Thank you TeddyBear the helper and J! My headache is better today thankfully.

How I feel right Now: Long entry today......sorry
Today was interesting.....Feel like I'm losing my mind (with bad denial feelings again)....but I feel happy because of what happened in the inner world. Bandit invited me to his party (in the inner world)....well he invited a lot of my personalities. All of my protectors and all of my "inner" friends.....plus some others I didn't meet yet. It was a really nice party......
Well halfway through the party he got everyone's attention and told me he wanted to ask me something. Well it seriously caught me off guard......being that he asked me to marry him. I feel crazy saying this.....but I told him yes. I feel really happy....plus he is really happy.....so that's cool I guess.....but yet I feel like I'm losing my mind being that he is a part of me (they all are).....so yeah part of me feels torn. My protector Wolverine is really happy for me. My other protector, Weirdo, is a little worried though because he thinks I won't spend as much time with him like I used to. Both of them are my brothers in the inner world.
Not sure what Brian's and Blaze's opinion is though....they're my other protectors. They don't say much to me. I do know that a lot of my "inner" friends are very happy for me and told me congratulations. Romeo and Freedom were really happy and congratulated us. David and Yondu smiled at me....So they are happy as well. Although there are a few of my friends who looked shocked by my answer. Not sure why exactly......maybe because of how bad Bandit used to be.
I used to be beyond disgusted by the thought of being anywhere near Bandit. His behavior was that repulsive. So it's probably a shock to my friends how my feelings changed......It's even shocking to me. Well I really began to like Bandit more when he quit all of his bad trouble-making behavior. I liked him EVEN MORE when he protected me from a bunch of trouble-making ones.....so I guess that had a lot to do with changing how I felt. Plus he came over and tried to cheer me up when I was sad multiple times. He made me laugh the very first time he came over with flowers. It actually did cheer me up. So he is a nice guy.

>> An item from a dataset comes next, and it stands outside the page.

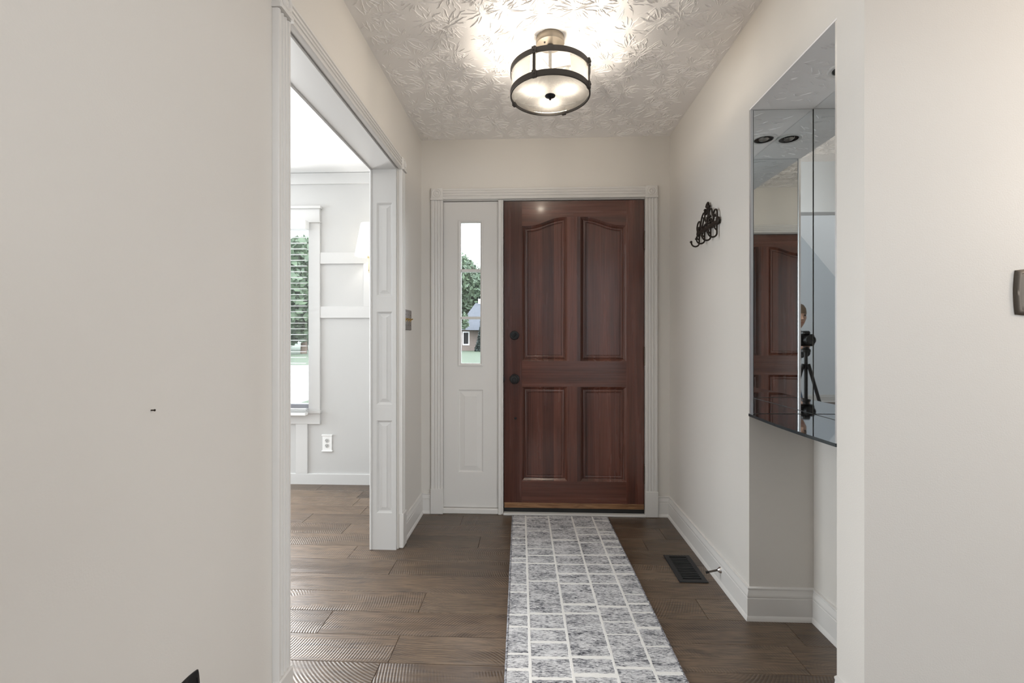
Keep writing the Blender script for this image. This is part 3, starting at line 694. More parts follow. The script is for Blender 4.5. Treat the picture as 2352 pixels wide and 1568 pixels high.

I know that I'm going to regret writing this soon though.....because the trouble-making ones will get on my case about it and tell me that I'm CRAZY.....but despite that I'm still posting this because I feel happy. I feel like this choice is helping us heal.....so it is a good choice. Plus the feeling I get when Bandit is around is a wonderful comforting feeling. I feel safe and happy.....so that's good. Right? I think so anyway.